April 5, 2010 at 4:32 pm #13394
Ask April MasiniKeymasterIt really sounds like the two of you are growing apart. When the two of you were arguing constantly, as you write, that was the moment to work things through [i]within[/i] the relationship — not by taking a break. A break in a relationship allows for dating other people, and it’s unfair of you to expect otherwise from her. (Or her from you.)Once you realized that she’d been with someone else, I think you realized that you didn’t want to be apart from her any more, but it was unfair of you to press her for details of her dating experience while the two of you were on a relationship break. While I don’t condone her lying to you about what she did with this other guy, it’s understandable that she didn’t want to tell you because she knew it would hurt you and she wasn’t clear about where the two of you stood.

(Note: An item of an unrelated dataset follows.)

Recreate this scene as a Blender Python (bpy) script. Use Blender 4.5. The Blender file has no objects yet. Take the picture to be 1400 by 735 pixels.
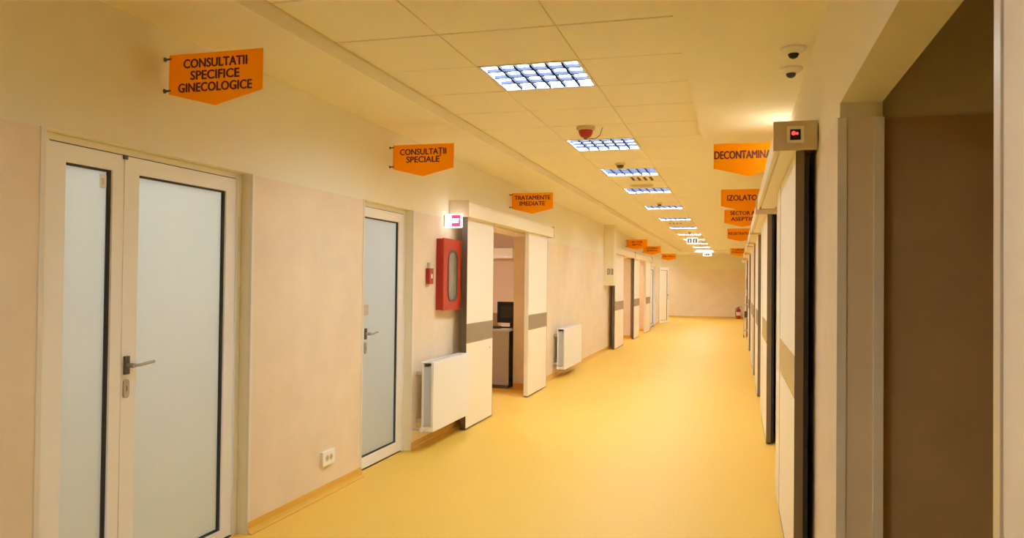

Now that you’re back together, you’re still arguing constantly and are unhappy — only this time you’re blaming the arguing on trust issues. I’m not sure what your arguments were about before this break in the relationship since you didn’t say, but the problem isn’t the trust issue. It’s the constant arguing.
When you write that you “need something deeper” to begin to trust her again, it isn’t clear what you need, and frankly, I’m not sure you’ll ever want to trust her again or if there is anything to alleviate your anxiety about her possibly cheating.
It sounds like this relationship has run it’s course and it’s time for you to move on.